:: What is required ::
Leave the pictures out and retype the lines from the beginning through the line with "return (f(r /", both ends included.

###

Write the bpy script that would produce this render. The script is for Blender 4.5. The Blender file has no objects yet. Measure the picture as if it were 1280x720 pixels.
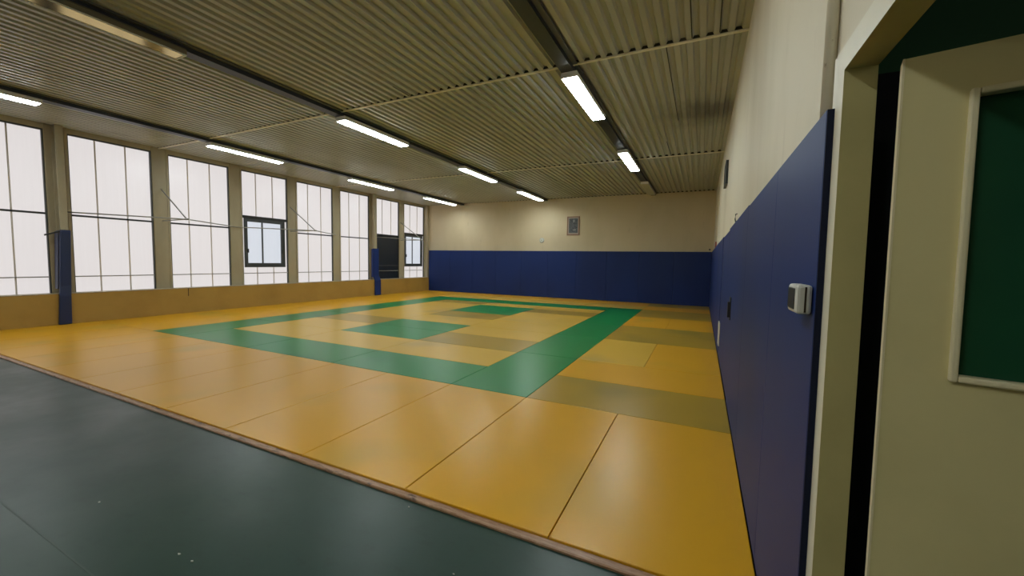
import bpy, bmesh, math, random
from mathutils import Vector, Matrix

random.seed(7)
scene = bpy.context.scene
COL = scene.collection

# ------------------------------------------------------------------ helpers
def srgb(r, g, b):
    f = lambda c: c / 12.92 if c <= .04045 else ((c + .055) / 1.055) ** 2.4
    return (f(r / 255), f(g / 255), f(b / 255), 1)

class MB:
    """collects simple solids into one mesh; several material slots allowed"""
    def __init__(s):
        s.v, s.f, s.m = [], [], []
    def add(s, verts, faces, m=0):
        o = len(s.v)
        s.v += [tuple(v) for v in verts]
        for f in faces:
            s.f.append(tuple(o + i for i in f)); s.m.append(m)
    def box(s, x0, x1, y0, y1, z0, z1, m=0):
        s.add([(x0,y0,z0),(x1,y0,z0),(x1,y1,z0),(x0,y1,z0),(x0,y0,z1),(x1,y0,z1),(x1,y1,z1),(x0,y1,z1)],
              [(0,3,2,1),(4,5,6,7),(0,1,5,4),(1,2,6,5),(2,3,7,6),(3,0,4,7)], m)
    def tilebox(s, x0, x1, y0, y1, z0, z1, c, m=0):
        """box with chamfered upper edges"""
        s.add([(x0,y0,z0),(x1,y0,z0),(x1,y1,z0),(x0,y1,z0),
               (x0,y0,z1-c),(x1,y0,z1-c),(x1,y1,z1-c),(x0,y1,z1-c),
               (x0+c,y0+c,z1),(x1-c,y0+c,z1),(x1-c,y1-c,z1),(x0+c,y1-c,z1)],
              [(0,3,2,1),(0,1,5,4),(1,2,6,5),(2,3,7,6),(3,0,4,7),
               (4,5,9,8),(5,6,10,9),(6,7,11,10),(7,4,8,11),(8,9,10,11)], m)
    def tube(s, pts, r, n=10, m=0):
        pts = [Vector(p) for p in pts]
        rings = []
        for i, p in enumerate(pts):
            a = pts[max(i-1, 0)]; b = pts[min(i+1, len(pts)-1)]
            d = (b - a).normalized()
            u = d.cross(Vector((0, 0, 1)))
            if u.length < 1e-3: u = Vector((1, 0, 0))
            u.normalize(); w = d.cross(u)
            rings.append([p + (u*math.cos(2*math.pi*k/n) + w*math.sin(2*math.pi*k/n))*r for k in range(n)])
        vs = [v for rg in rings for v in rg]
        fs = []
        for i in range(len(pts)-1):
            for k in range(n):
                fs.append((i*n+k, i*n+(k+1) % n, (i+1)*n+(k+1) % n, (i+1)*n+k))
        fs.append(tuple(reversed(range(n)))); fs.append(tuple((len(pts)-1)*n+k for k in range(n)))
        s.add(vs, fs, m)
    def prism(s, poly, axis, a, b, m=0):
        """2-D polygon extruded along axis from a to b (x: poly=(y,z); y: poly=(x,z); z: poly=(x,y))"""
        def P(p, t):
            return {'x': (t, p[0], p[1]), 'y': (p[0], t, p[1]), 'z': (p[0], p[1], t)}[axis]
        n = len(poly)
        vs = [P(p, a) for p in poly] + [P(p, b) for p in poly]
        fs = [tuple(range(n)), tuple(reversed(range(n, 2*n)))] + [(i, n+i, n+(i+1) % n, (i+1) % n) for i in range(n)]
        s.add(vs, fs, m)
    def build(s, name, mats, parent=None, loc=None, bevel=0, smooth=False, fn=None):
        me = bpy.data.meshes.new(name)
        vs = s.v if fn is None else [fn(v) for v in s.v]
        L = Vector(loc) if loc is not None else (Vector(parent.location) if parent is not None and parent.type == 'EMPTY' and parent.parent is None else Vector((0, 0, 0)))
        if parent is not None and loc is None and parent.type == 'MESH':
            L = PIV.get(parent.name, Vector((0, 0, 0)))
        me.from_pydata([tuple(Vector(v) - L) for v in vs], [], s.f)
        bm = bmesh.new(); bm.from_mesh(me)
        bmesh.ops.recalc_face_normals(bm, faces=bm.faces[:])
        bm.to_mesh(me); bm.free()
        if not isinstance(mats, (list, tuple)): mats = [mats]
        for mt in mats: me.materials.append(mt)
        for p, mi in zip(me.polygons, s.m): p.material_index = mi; p.use_smooth = smooth
        o = bpy.data.objects.new(name, me); COL.objects.link(o)
        if parent is not None:
            o.parent = parent
            if loc is not None and parent.parent is None:
                o.location = Vector(loc) - Vector(parent.location)
        elif loc is not None:
            o.location = loc
        PIV[o.name] = L
        if bevel:
            b = o.modifiers.new('bevel', 'BEVEL'); b.width = bevel; b.segments = 2; b.limit_method = 'ANGLE'
        return o
PIV = {}

def tag(o, label=None, cat=None, group=None, kind=None):
    if label: o['label'] = label
    if cat: o['category'] = cat
    if group: o['group'] = group
    if kind: o['kind'] = kind
    return o
def empty(name, loc, label=None, cat=None, group=None, kind=None):
    o = bpy.data.objects.new(name, None); COL.objects.link(o); o.location = loc
    o.empty_display_size = .1
    return tag(o, label, cat, group, kind)
def struct(o): o['kind'] = 'structure'; return o

# ------------------------------------------------------------------ materials
def mat(name, col, rough=.6, spec=.5, metal=0, noise=None, bump=None, col2=None, emit=None, strength=0, rough_noise=None, soft=False):
    """noise=(scale, amount, stretch xyz); bump=(scale, strength, distance, stretch)"""
    m = bpy.data.materials.new(name); m.use_nodes = True
    nt = m.node_tree; N = nt.nodes; Lk = nt.links
    b = N['Principled BSDF']
    b.inputs['Base Color'].default_value = col
    b.inputs['Roughness'].default_value = rough
    b.inputs['Specular IOR Level'].default_value = spec
    b.inputs['Metallic'].default_value = metal
    if emit:
        b.inputs['Emission Color'].default_value = emit
        b.inputs['Emission Strength'].default_value = strength
    geo = N.new('ShaderNodeNewGeometry')
    def nz(scale, stretch=(1, 1, 1), detail=5, rough_=.6):
        mp = N.new('ShaderNodeMapping'); mp.inputs['Scale'].default_value = stretch
        Lk.new(geo.outputs['Position'], mp.inputs['Vector'])
        t = N.new('ShaderNodeTexNoise'); t.inputs['Scale'].default_value = scale
        t.inputs['Detail'].default_value = detail; t.inputs['Roughness'].default_value = rough_
        Lk.new(mp.outputs['Vector'], t.inputs['Vector']); return t
    if noise:
        layers = noise if isinstance(noise, list) else [noise]
        src = None
        for ly in layers:
            scale, lo, hi, tint, stretch = ly
            t = nz(scale, stretch, 1.5, .4) if soft else nz(scale, stretch)
            r = N.new('ShaderNodeMapRange'); r.inputs['From Min'].default_value = lo; r.inputs['From Max'].default_value = hi
            Lk.new(t.outputs['Fac'], r.inputs['Value'])
            mx = N.new('ShaderNodeMix'); mx.data_type = 'RGBA'
            Lk.new(r.outputs['Result'], mx.inputs['Factor'])
            if src is None: mx.inputs['A'].default_value = col
            else: Lk.new(src, mx.inputs['A'])
            mx.inputs['B'].default_value = tint
            src = mx.outputs['Result']
        Lk.new(src, b.inputs['Base Color'])
    if rough_noise:
        scale, r0, r1 = rough_noise
        t = nz(scale); r = N.new('ShaderNodeMapRange')
        r.inputs['From Min'].default_value = .35; r.inputs['From Max'].default_value = .65
        r.inputs['To Min'].default_value = r0; r.inputs['To Max'].default_value = r1
        Lk.new(t.outputs['Fac'], r.inputs['Value']); Lk.new(r.outputs['Result'], b.inputs['Roughness'])
    if bump:
        scale, st, dist, stretch = bump
        t = nz(scale, stretch, detail=3)
        bp = N.new('ShaderNodeBump'); bp.inputs['Strength'].default_value = st; bp.inputs['Distance'].default_value = dist
        Lk.new(t.outputs['Fac'], bp.inputs['Height']); Lk.new(bp.outputs['Normal'], b.inputs['Normal'])
    return m

S1 = (1, 1, 1)
def mul(c, k): return (c[0]*k, c[1]*k, c[2]*k, 1)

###

:: Written reply ::
Write the bpy script that would produce this render. The script is for Blender 4.5. The Blender file has no objects yet. Measure the picture as if it were 1280x720 pixels.
import bpy, bmesh, math, random
from mathutils import Vector, Matrix

random.seed(7)
scene = bpy.context.scene
COL = scene.collection

# ------------------------------------------------------------------ helpers
def srgb(r, g, b):
    f = lambda c: c / 12.92 if c <= .04045 else ((c + .055) / 1.055) ** 2.4
    return (f(r / 255), f(g / 255), f(b / 255), 1)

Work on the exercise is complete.